Challenge: Leave out the pictures and copy everything else below exactly.

Data segment:
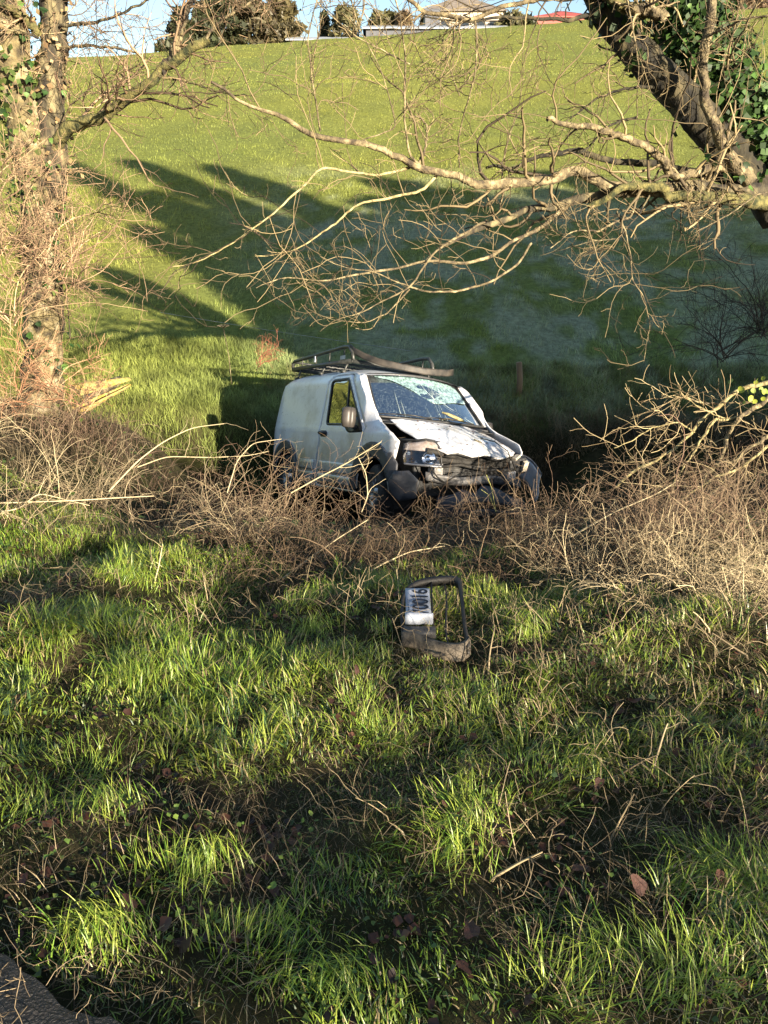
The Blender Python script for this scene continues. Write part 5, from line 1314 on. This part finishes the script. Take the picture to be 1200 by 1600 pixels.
# ------------------------------------------------------------------ leaves and herbs in the near verge
def leaf_at(px, py, size, label, me, name='fallen_leaf', cat='leaf', group='fallen leaves lying in the verge', rot=None):
    p = hit(px, py, .01); size *= .62; o = bpy.data.objects.new(name, me); C.objects.link(o); o.location = p + Vector((0, 0, .02)); o.scale = (size,) * 3
    o.rotation_euler = rot or (rr_.uniform(-.2, .9), rr_.uniform(-.5, .5), rr_.uniform(0, 6.28)); tag(o, label, cat, group); return o
def brown_leaf(seed, col=(.13, .045, .022)):
    r = random.Random(seed); n = 16; V = [(0, .5, 0)]; F = []
    for k in range(n):
        q = 2 * math.pi * k / n; rad = (.42 + .08 * math.sin(q * 3 + seed) + r.uniform(-.05, .05))
        x, y = rad * .75 * math.sin(q), .5 - rad * 1.1 * math.cos(q); V.append((x, y, .22 * abs(x) ** 1.2 + .10 * math.sin(y * 4 + seed)))
    V[0] = (0, .5, -.02)
    for k in range(n): F.append((0, k + 1, (k + 1) % n + 1))
    me = bpy.data.meshes.new('fallen_leaf'); me.from_pydata(V, [], F); me.polygons.foreach_set('use_smooth', [True] * n); me.materials.append(M['brown_leaf']); me.update(); return me
BL = [brown_leaf(s) for s in (1, 2, 3, 4)]
ll = [(735, 1450, .10, 'large brown leaf standing on edge in the near grass below the verge middle'), (733, 1532, .075, 'dark round leaf nearest the bottom edge of the verge'), (205, 1435, .10, 'big dark brown leaf in the grass near the asphalt corner'), (765, 1295, .08, 'reddish brown leaf crossed by a straw'), (745, 1130, .075, 'curled brown leaf below the detached grille'), (915, 1365, .07, 'upright red brown leaf in the right part of the verge'),
      (1005, 1410, .10, 'wide dark red leaf half under dry stems at the lower right'), (1050, 1300, .09, 'ridged brown leaf at the right among dead stems'), (1130, 1330, .09, 'brown leaf beside the right edge'), (1000, 1100, .09, 'reddish leaf under the pale stick'), (700, 1270, .05, 'small orange leaf in the middle of the verge'), (560, 1062, .07, 'brown leaf in the grass left of the grille'), (150, 912, .05, 'small brown leaf on the left verge below the brambles'), (845, 1275, .06, 'brown leaf left of a pale green one'), (1120, 1400, .09, 'dark leaf low at the right edge'), (520, 1105, .06, 'brown leaf in the middle of the verge'), (930, 1240, .07, 'brown leaf above the red brown upright one'), (420, 830, .05, 'orange brown leaf caught in the canes below the van')]
for i, (px, py, s, lb) in enumerate(ll): leaf_at(px, py, s, lb, BL[i % 4])
grn = [leaf_mesh('green_leaf', c, 'ivy') for c in ((.06, .10, .045), (.14, .19, .025))]
for px, py, s, lb, k in ((865, 1222, .04, 'pale heart shaped green leaf lying in the dark gap of the verge', 0), (115, 998, .06, 'bright yellow green leaf on the left verge', 1), (225, 1030, .05, 'yellow green leaf right of the brightest one', 1), (8, 1125, .06, 'broad pale leaf at the left edge of the verge', 0), (1018, 1100, .05, 'grey green leaf on the right verge', 0)):
    leaf_at(px, py, s, lb, grn[k], 'green_leaf', 'leaf', None, (rr_.uniform(.5, .9), 0, rr_.uniform(-.5, .5)))

def herbs():
    parts = []
    def quads(x, y, z, s, az, tilt, col, asp=.6):
        n = len(x); ca, sa = np.cos(az), np.sin(az); ct, st = np.cos(tilt), np.sin(tilt)
        ol = np.array([(0, 0), (.5, .35), (.38, .75), (0, 1), (-.38, .75), (-.5, .35)]) * np.array([asp * 1.6, 1])
        V = np.zeros((n, 6, 3)); 
        for j, (u, v) in enumerate(ol):
            u = u * rng.uniform(.55, 1.25, n); v = v + rng.uniform(-.12, .12, n)
            lx = u * s; ly = v * s * ct; lz = v * s * st + np.abs(u) * s * .35 + rng.uniform(-.12, .12, n) * s
            V[:, j] = np.stack([x + lx * ca - ly * sa, y + lx * sa + ly * ca, z + lz], -1)
        T = np.array([(0, 1, 3), (1, 2, 3), (0, 3, 5), (3, 4, 5)]); F = (np.arange(n) * 6)[:, None, None] + T
        return V.reshape(-1, 3), F.reshape(-1, 3), np.repeat(col, 6, axis=0)
    for (n, y0, y1, s0, s1, c1, c2, zt) in ((9000, .9, 5.2, .007, .020, (.05, .10, .02), (.13, .18, .03), .05), (6000, .85, 5.5, .012, .042, (.022, .010, .007), (.10, .042, .022), .015), (2600, 4.4, 8.5, .02, .055, (.03, .05, .015), (.10, .15, .03), .15)):
        x, y = scatter(n, y0, y1, p=.8)
        ok = (fbm(x, y, .4, 81) + (.06 * (x > .2) if c1[0] > .065 else 0) > .50) & (y > road_edge(np.clip(x, -3, 3)) + .03); x, y = x[ok], y[ok]; n = len(x)
        parts.append(quads(x, y, ground_z(x, y) + rng.uniform(0, zt, n), rng.uniform(s0, s1, n), rng.uniform(0, 6.28, n), rng.uniform(-.1, .8, n), vary(n, c1, c2)))
    v, f, c = merge(parts); return npmesh('verge_herbs', v, f, M['leaf'], c)
tag(herbs(), 'small clover and nettle leaves and rotting leaf litter among the verge grass', 'herbs', kind='stuff')

# fern and leafy sprigs
def fern(name, label, base, tips, L, c, cat='fern'):
    e = empty(name, base); tag(e, label, cat)
    for tp in tips:
        P = resample([base, base.lerp(tp, .5) + Vector((0, 0, .05)), tp], 20); pt = []
        pt.append(tubes(P[None], np.full((1, 20), .0025), 4, np.array([c])))
        V, F, Q = [], [], []
        for i in range(3, 20):
            t = (i / 19); ln = L * math.sin(math.pi * min(1, (1.08 - t) * 1.1)) + .008
            for sg in (-1, 1):
                ax = (P[min(i + 1, 19)] - P[i - 1]); ax /= np.linalg.norm(ax); sd = np.cross(ax, [0, 0, 1]); sd /= np.linalg.norm(sd) + 1e-9
                for q in range(4):
                    o_ = P[i] + (sd * sg + ax * .35) * ln * (q + .3) / 4; w_ = ln * .22 * (1 - q / 5); b = len(V)
                    V += [o_ - ax * w_ * .5, o_ + sd * sg * ln * .2, o_ + ax * w_ * .7, o_ - sd * sg * ln * .05]; F.append((b, b + 1, b + 2, b + 3))
        V = np.array(V); F = np.array(F)
        o = npmesh('frond', V, F, M['leaf'], vary(len(V), c, [q * 1.3 for q in c], .1), parent=e); o.matrix_parent_inverse = Matrix.Translation(-base)
        v, f, cc = pt[0]; o = npmesh('rib', v, f, M['twig'], cc, parent=e); o.matrix_parent_inverse = Matrix.Translation(-base)
fern('fern', 'yellow green fern fronds at the right edge below the thicket', hit(1215, 1085, .02) + Vector((0, 0, .05)), [at(1070, 1035, 3.05), at(1085, 1065, 2.95), at(1120, 1010, 3.1)], .06, (.22, .25, .06))
fern('leafy_sprig', 'pale green sprig standing before the torn bumper', at(775, 800, 5.6), [at(760, 742, 5.6), at(752, 765, 5.55)], .035, (.42, .42, .14), 'sprig')
fern('leafy_sprig', 'green leafed bramble sprig in the right thicket', at(1062, 990, 3.9), [at(1060, 935, 3.9), at(1075, 955, 3.9)], .045, (.25, .30, .08), 'sprig')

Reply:
The Blender Python script for this scene continues. Write part 5, from line 1314 on. This part finishes the script. Take the picture to be 1200 by 1600 pixels.
# ------------------------------------------------------------------ leaves and herbs in the near verge
def leaf_at(px, py, size, label, me, name='fallen_leaf', cat='leaf', group='fallen leaves lying in the verge', rot=None):
    p = hit(px, py, .01); size *= .62; o = bpy.data.objects.new(name, me); C.objects.link(o); o.location = p + Vector((0, 0, .02)); o.scale = (size,) * 3
    o.rotation_euler = rot or (rr_.uniform(-.2, .9), rr_.uniform(-.5, .5), rr_.uniform(0, 6.28)); tag(o, label, cat, group); return o
def brown_leaf(seed, col=(.13, .045, .022)):
    r = random.Random(seed); n = 16; V = [(0, .5, 0)]; F = []
    for k in range(n):
        q = 2 * math.pi * k / n; rad = (.42 + .08 * math.sin(q * 3 + seed) + r.uniform(-.05, .05))
        x, y = rad * .75 * math.sin(q), .5 - rad * 1.1 * math.cos(q); V.append((x, y, .22 * abs(x) ** 1.2 + .10 * math.sin(y * 4 + seed)))
    V[0] = (0, .5, -.02)
    for k in range(n): F.append((0, k + 1, (k + 1) % n + 1))
    me = bpy.data.meshes.new('fallen_leaf'); me.from_pydata(V, [], F); me.polygons.foreach_set('use_smooth', [True] * n); me.materials.append(M['brown_leaf']); me.update(); return me
BL = [brown_leaf(s) for s in (1, 2, 3, 4)]
ll = [(735, 1450, .10, 'large brown leaf standing on edge in the near grass below the verge middle'), (733, 1532, .075, 'dark round leaf nearest the bottom edge of the verge'), (205, 1435, .10, 'big dark brown leaf in the grass near the asphalt corner'), (765, 1295, .08, 'reddish brown leaf crossed by a straw'), (745, 1130, .075, 'curled brown leaf below the detached grille'), (915, 1365, .07, 'upright red brown leaf in the right part of the verge'),
      (1005, 1410, .10, 'wide dark red leaf half under dry stems at the lower right'), (1050, 1300, .09, 'ridged brown leaf at the right among dead stems'), (1130, 1330, .09, 'brown leaf beside the right edge'), (1000, 1100, .09, 'reddish leaf under the pale stick'), (700, 1270, .05, 'small orange leaf in the middle of the verge'), (560, 1062, .07, 'brown leaf in the grass left of the grille'), (150, 912, .05, 'small brown leaf on the left verge below the brambles'), (845, 1275, .06, 'brown leaf left of a pale green one'), (1120, 1400, .09, 'dark leaf low at the right edge'), (520, 1105, .06, 'brown leaf in the middle of the verge'), (930, 1240, .07, 'brown leaf above the red brown upright one'), (420, 830, .05, 'orange brown leaf caught in the canes below the van')]
for i, (px, py, s, lb) in enumerate(ll): leaf_at(px, py, s, lb, BL[i % 4])
grn = [leaf_mesh('green_leaf', c, 'ivy') for c in ((.06, .10, .045), (.14, .19, .025))]
for px, py, s, lb, k in ((865, 1222, .04, 'pale heart shaped green leaf lying in the dark gap of the verge', 0), (115, 998, .06, 'bright yellow green leaf on the left verge', 1), (225, 1030, .05, 'yellow green leaf right of the brightest one', 1), (8, 1125, .06, 'broad pale leaf at the left edge of the verge', 0), (1018, 1100, .05, 'grey green leaf on the right verge', 0)):
    leaf_at(px, py, s, lb, grn[k], 'green_leaf', 'leaf', None, (rr_.uniform(.5, .9), 0, rr_.uniform(-.5, .5)))

def herbs():
    parts = []
    def quads(x, y, z, s, az, tilt, col, asp=.6):
        n = len(x); ca, sa = np.cos(az), np.sin(az); ct, st = np.cos(tilt), np.sin(tilt)
        ol = np.array([(0, 0), (.5, .35), (.38, .75), (0, 1), (-.38, .75), (-.5, .35)]) * np.array([asp * 1.6, 1])
        V = np.zeros((n, 6, 3)); 
        for j, (u, v) in enumerate(ol):
            u = u * rng.uniform(.55, 1.25, n); v = v + rng.uniform(-.12, .12, n)
            lx = u * s; ly = v * s * ct; lz = v * s * st + np.abs(u) * s * .35 + rng.uniform(-.12, .12, n) * s
            V[:, j] = np.stack([x + lx * ca - ly * sa, y + lx * sa + ly * ca, z + lz], -1)
        T = np.array([(0, 1, 3), (1, 2, 3), (0, 3, 5), (3, 4, 5)]); F = (np.arange(n) * 6)[:, None, None] + T
        return V.reshape(-1, 3), F.reshape(-1, 3), np.repeat(col, 6, axis=0)
    for (n, y0, y1, s0, s1, c1, c2, zt) in ((9000, .9, 5.2, .007, .020, (.05, .10, .02), (.13, .18, .03), .05), (6000, .85, 5.5, .012, .042, (.022, .010, .007), (.10, .042, .022), .015), (2600, 4.4, 8.5, .02, .055, (.03, .05, .015), (.10, .15, .03), .15)):
        x, y = scatter(n, y0, y1, p=.8)
        ok = (fbm(x, y, .4, 81) + (.06 * (x > .2) if c1[0] > .065 else 0) > .50) & (y > road_edge(np.clip(x, -3, 3)) + .03); x, y = x[ok], y[ok]; n = len(x)
        parts.append(quads(x, y, ground_z(x, y) + rng.uniform(0, zt, n), rng.uniform(s0, s1, n), rng.uniform(0, 6.28, n), rng.uniform(-.1, .8, n), vary(n, c1, c2)))
    v, f, c = merge(parts); return npmesh('verge_herbs', v, f, M['leaf'], c)
tag(herbs(), 'small clover and nettle leaves and rotting leaf litter among the verge grass', 'herbs', kind='stuff')

# fern and leafy sprigs
def fern(name, label, base, tips, L, c, cat='fern'):
    e = empty(name, base); tag(e, label, cat)
    for tp in tips:
        P = resample([base, base.lerp(tp, .5) + Vector((0, 0, .05)), tp], 20); pt = []
        pt.append(tubes(P[None], np.full((1, 20), .0025), 4, np.array([c])))
        V, F, Q = [], [], []
        for i in range(3, 20):
            t = (i / 19); ln = L * math.sin(math.pi * min(1, (1.08 - t) * 1.1)) + .008
            for sg in (-1, 1):
                ax = (P[min(i + 1, 19)] - P[i - 1]); ax /= np.linalg.norm(ax); sd = np.cross(ax, [0, 0, 1]); sd /= np.linalg.norm(sd) + 1e-9
                for q in range(4):
                    o_ = P[i] + (sd * sg + ax * .35) * ln * (q + .3) / 4; w_ = ln * .22 * (1 - q / 5); b = len(V)
                    V += [o_ - ax * w_ * .5, o_ + sd * sg * ln * .2, o_ + ax * w_ * .7, o_ - sd * sg * ln * .05]; F.append((b, b + 1, b + 2, b + 3))
        V = np.array(V); F = np.array(F)
        o = npmesh('frond', V, F, M['leaf'], vary(len(V), c, [q * 1.3 for q in c], .1), parent=e); o.matrix_parent_inverse = Matrix.Translation(-base)
        v, f, cc = pt[0]; o = npmesh('rib', v, f, M['twig'], cc, parent=e); o.matrix_parent_inverse = Matrix.Translation(-base)
fern('fern', 'yellow green fern fronds at the right edge below the thicket', hit(1215, 1085, .02) + Vector((0, 0, .05)), [at(1070, 1035, 3.05), at(1085, 1065, 2.95), at(1120, 1010, 3.1)], .06, (.22, .25, .06))
fern('leafy_sprig', 'pale green sprig standing before the torn bumper', at(775, 800, 5.6), [at(760, 742, 5.6), at(752, 765, 5.55)], .035, (.42, .42, .14), 'sprig')
fern('leafy_sprig', 'green leafed bramble sprig in the right thicket', at(1062, 990, 3.9), [at(1060, 935, 3.9), at(1075, 955, 3.9)], .045, (.25, .30, .08), 'sprig')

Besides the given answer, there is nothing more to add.